WHAT THE TASK REQUIRES => Restrict the output to the lines below starting at the one that contains "Reconstruct this image" and ending at the one that contains "rnd = random.Random(7)", and restate them word for word, both ends included.

INPUT MATERIAL =>
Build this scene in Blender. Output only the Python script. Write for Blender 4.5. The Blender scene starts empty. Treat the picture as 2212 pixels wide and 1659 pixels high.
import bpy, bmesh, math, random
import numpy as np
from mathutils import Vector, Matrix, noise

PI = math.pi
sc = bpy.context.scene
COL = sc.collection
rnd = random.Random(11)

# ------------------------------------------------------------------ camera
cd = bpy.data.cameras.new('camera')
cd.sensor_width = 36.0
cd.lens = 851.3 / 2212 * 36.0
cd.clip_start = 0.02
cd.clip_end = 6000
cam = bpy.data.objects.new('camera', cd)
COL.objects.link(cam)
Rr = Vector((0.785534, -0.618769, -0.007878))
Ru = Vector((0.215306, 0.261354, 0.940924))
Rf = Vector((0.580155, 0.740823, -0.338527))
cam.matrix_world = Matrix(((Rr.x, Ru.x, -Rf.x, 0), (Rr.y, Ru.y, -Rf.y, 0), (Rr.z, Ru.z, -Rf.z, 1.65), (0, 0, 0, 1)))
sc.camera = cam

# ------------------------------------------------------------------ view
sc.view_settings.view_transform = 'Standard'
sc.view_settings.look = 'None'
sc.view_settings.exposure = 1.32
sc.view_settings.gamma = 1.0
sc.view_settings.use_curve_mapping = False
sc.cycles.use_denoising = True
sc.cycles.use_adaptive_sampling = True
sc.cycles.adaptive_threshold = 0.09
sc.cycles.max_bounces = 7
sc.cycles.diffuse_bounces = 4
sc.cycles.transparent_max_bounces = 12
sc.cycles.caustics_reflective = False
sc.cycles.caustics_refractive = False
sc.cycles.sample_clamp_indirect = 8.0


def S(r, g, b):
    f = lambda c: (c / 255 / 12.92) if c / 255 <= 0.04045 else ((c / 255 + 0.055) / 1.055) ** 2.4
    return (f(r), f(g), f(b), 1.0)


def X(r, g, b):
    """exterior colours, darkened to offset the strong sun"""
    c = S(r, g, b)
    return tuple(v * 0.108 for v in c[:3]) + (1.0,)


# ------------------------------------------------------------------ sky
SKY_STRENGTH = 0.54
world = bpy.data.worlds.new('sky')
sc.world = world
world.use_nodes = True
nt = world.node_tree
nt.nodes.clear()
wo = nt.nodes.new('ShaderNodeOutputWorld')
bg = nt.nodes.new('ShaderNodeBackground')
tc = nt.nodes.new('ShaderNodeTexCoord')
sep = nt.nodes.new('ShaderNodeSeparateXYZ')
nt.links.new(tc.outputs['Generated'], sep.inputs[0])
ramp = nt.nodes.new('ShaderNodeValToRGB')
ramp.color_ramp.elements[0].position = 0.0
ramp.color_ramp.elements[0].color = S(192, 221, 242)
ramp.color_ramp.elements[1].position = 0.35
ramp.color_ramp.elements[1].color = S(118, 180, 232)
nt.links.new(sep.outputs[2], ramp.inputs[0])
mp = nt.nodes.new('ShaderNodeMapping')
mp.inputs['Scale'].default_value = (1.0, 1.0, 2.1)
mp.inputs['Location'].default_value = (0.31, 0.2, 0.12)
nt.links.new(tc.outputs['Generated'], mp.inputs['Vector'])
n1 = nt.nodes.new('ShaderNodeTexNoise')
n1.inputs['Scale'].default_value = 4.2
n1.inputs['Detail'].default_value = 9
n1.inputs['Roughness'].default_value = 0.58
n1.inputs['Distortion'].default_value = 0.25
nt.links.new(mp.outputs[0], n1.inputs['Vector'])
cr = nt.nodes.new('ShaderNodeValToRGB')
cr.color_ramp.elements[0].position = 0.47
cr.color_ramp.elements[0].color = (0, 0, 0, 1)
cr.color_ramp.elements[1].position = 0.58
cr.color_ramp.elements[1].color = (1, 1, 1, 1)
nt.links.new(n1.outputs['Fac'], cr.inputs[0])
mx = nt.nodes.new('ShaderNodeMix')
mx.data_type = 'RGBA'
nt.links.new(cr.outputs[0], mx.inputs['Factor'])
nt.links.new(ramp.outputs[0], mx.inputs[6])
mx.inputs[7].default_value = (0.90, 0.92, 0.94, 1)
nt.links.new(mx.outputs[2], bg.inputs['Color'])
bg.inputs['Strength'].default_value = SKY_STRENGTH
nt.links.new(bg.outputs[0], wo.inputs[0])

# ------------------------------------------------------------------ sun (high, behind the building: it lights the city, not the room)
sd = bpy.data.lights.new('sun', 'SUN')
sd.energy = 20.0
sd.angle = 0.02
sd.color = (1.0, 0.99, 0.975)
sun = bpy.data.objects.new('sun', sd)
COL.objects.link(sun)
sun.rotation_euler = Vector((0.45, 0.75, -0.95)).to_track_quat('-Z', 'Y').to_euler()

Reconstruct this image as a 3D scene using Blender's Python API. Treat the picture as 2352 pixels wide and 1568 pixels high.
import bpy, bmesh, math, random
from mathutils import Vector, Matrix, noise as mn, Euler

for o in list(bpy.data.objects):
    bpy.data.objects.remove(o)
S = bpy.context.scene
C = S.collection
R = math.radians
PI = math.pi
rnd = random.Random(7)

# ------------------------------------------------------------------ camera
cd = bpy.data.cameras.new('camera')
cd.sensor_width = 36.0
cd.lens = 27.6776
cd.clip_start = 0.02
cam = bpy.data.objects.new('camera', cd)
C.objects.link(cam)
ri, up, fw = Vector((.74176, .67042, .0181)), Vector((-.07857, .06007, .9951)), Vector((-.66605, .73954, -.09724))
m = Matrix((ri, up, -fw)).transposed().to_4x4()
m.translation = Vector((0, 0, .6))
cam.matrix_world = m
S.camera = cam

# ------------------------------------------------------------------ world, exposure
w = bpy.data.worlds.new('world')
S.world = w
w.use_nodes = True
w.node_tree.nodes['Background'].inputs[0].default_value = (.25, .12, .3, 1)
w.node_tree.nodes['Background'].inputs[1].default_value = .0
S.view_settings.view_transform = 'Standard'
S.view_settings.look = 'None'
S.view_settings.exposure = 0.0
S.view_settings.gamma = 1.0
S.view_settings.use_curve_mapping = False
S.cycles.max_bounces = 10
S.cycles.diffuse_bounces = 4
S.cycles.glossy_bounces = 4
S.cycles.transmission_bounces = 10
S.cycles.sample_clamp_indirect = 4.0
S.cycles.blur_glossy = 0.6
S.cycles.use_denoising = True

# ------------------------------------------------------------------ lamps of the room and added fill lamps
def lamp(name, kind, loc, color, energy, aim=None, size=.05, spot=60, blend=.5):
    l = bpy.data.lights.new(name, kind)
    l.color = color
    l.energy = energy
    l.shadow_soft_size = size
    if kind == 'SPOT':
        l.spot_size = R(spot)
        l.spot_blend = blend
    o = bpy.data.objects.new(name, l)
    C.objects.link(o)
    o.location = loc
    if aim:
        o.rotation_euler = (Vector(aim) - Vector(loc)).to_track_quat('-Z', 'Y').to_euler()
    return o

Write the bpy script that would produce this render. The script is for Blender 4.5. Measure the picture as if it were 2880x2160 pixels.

TASK ANSWER =>
Reconstruct this image as a 3D scene using Blender's Python API. Treat the picture as 2352 pixels wide and 1568 pixels high.
import bpy, bmesh, math, random
from mathutils import Vector, Matrix, noise as mn, Euler

for o in list(bpy.data.objects):
    bpy.data.objects.remove(o)
S = bpy.context.scene
C = S.collection
R = math.radians
PI = math.pi
rnd = random.Random(7)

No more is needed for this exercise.